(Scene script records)
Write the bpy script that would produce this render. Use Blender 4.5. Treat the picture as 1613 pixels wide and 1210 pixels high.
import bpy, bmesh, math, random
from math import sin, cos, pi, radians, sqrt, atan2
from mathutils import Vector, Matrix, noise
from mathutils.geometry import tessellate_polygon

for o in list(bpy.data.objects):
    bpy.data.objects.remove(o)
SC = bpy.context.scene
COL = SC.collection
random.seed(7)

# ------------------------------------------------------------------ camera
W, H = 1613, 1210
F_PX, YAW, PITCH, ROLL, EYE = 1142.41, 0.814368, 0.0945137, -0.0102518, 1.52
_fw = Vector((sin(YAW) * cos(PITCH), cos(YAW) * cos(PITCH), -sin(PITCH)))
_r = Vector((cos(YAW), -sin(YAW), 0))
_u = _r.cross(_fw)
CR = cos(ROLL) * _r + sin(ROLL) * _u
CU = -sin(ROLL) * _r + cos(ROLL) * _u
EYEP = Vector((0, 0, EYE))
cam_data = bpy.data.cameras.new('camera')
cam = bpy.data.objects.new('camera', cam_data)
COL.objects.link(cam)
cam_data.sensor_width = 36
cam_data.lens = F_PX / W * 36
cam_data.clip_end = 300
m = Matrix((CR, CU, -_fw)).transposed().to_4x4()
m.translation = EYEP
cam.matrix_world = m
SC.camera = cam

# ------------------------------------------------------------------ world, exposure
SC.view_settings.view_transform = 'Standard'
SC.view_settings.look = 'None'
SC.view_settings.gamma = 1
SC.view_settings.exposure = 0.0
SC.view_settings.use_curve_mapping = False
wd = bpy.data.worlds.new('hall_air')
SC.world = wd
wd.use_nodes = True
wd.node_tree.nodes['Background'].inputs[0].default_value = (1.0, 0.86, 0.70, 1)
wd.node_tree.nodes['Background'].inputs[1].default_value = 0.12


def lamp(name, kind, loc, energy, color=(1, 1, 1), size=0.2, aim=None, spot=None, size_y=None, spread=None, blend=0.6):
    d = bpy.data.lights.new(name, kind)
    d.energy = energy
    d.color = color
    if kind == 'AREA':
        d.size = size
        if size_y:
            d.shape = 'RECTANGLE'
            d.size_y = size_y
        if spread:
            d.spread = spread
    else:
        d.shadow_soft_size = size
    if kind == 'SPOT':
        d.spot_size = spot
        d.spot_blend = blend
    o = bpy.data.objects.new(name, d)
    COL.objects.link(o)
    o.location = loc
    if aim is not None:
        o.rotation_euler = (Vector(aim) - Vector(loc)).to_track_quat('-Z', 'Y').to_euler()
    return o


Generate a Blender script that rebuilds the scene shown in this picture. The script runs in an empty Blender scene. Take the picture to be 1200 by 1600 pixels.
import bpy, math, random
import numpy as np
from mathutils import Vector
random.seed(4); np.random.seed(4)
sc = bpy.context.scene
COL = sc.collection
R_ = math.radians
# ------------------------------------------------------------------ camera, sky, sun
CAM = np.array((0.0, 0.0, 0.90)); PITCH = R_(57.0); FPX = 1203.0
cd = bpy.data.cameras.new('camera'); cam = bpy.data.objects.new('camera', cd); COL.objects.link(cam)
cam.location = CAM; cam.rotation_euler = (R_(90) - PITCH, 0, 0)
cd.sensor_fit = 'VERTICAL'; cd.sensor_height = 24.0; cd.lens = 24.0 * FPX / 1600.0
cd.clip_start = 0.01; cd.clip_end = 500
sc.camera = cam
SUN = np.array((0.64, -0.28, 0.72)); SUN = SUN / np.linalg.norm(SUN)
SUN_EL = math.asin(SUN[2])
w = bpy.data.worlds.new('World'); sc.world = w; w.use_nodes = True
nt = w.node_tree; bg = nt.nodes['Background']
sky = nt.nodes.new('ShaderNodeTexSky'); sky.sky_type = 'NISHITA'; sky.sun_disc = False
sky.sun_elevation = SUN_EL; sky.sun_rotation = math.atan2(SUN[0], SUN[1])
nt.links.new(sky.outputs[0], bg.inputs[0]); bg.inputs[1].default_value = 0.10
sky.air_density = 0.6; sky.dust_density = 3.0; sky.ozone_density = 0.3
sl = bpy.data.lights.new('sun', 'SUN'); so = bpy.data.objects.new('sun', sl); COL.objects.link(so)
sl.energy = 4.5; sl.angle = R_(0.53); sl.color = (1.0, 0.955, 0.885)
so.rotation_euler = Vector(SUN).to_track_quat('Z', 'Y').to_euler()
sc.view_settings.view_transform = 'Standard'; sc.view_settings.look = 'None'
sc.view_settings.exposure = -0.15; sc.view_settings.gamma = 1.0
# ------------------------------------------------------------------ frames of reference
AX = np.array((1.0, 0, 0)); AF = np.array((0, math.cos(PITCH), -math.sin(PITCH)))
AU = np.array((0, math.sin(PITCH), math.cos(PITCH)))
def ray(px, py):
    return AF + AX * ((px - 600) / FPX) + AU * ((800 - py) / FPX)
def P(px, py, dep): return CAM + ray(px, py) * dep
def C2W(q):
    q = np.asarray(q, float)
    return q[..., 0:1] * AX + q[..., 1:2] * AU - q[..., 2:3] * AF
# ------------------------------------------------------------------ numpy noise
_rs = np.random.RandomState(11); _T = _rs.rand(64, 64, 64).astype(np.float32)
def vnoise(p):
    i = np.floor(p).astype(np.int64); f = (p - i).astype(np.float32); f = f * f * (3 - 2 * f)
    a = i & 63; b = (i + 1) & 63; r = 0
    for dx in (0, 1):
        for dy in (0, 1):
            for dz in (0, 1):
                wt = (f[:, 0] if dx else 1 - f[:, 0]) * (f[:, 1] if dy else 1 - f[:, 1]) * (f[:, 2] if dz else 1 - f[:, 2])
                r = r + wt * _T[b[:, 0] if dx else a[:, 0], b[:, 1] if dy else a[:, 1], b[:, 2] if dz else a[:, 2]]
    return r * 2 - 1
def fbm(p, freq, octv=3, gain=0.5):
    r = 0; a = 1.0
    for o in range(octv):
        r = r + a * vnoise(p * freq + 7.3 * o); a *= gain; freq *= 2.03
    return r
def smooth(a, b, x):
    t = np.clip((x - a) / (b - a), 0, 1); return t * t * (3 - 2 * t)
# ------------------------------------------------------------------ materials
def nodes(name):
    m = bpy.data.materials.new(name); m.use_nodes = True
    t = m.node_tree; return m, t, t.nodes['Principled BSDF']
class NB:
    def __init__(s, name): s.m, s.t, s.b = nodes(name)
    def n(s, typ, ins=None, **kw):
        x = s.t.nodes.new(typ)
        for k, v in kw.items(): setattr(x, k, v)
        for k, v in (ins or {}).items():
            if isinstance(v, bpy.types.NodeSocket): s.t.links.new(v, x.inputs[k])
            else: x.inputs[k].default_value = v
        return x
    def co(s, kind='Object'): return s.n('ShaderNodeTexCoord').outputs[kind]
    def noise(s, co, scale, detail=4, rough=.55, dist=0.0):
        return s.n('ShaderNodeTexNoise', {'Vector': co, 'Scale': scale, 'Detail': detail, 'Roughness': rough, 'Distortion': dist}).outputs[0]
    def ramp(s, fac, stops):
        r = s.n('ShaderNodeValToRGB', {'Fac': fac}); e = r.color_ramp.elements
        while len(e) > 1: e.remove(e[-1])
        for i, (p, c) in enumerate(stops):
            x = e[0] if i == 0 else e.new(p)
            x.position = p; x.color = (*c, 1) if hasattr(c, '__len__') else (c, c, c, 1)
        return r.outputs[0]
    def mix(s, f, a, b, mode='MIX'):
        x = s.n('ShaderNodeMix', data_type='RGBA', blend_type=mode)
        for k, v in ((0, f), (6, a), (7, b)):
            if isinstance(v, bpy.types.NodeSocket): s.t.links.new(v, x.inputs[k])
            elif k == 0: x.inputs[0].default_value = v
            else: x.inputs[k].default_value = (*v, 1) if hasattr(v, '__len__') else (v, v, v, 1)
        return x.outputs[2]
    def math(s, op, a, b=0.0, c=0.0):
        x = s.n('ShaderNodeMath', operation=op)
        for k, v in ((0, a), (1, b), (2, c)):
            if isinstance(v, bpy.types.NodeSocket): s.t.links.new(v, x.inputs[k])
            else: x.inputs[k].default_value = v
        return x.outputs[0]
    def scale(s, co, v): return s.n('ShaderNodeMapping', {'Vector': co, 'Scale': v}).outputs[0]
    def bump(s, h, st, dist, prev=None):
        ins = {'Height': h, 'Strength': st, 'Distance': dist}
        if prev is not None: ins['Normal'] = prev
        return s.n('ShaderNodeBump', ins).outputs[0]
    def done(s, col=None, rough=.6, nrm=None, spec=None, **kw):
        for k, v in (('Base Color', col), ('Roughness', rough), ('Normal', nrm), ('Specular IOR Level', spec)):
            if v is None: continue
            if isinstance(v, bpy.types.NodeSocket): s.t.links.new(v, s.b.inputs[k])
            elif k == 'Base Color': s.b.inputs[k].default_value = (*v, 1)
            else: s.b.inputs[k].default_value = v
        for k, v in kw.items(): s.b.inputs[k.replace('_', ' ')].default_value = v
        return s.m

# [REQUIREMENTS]
Without changing anything, quote the lines from the top of the data to the line that contains "random.seed(7)", including that line.

# [THE RESPONSE]
Write the bpy script that would produce this render. Use Blender 4.5. Treat the picture as 1613 pixels wide and 1210 pixels high.
import bpy, bmesh, math, random
from math import sin, cos, pi, radians, sqrt, atan2
from mathutils import Vector, Matrix, noise
from mathutils.geometry import tessellate_polygon

for o in list(bpy.data.objects):
    bpy.data.objects.remove(o)
SC = bpy.context.scene
COL = SC.collection
random.seed(7)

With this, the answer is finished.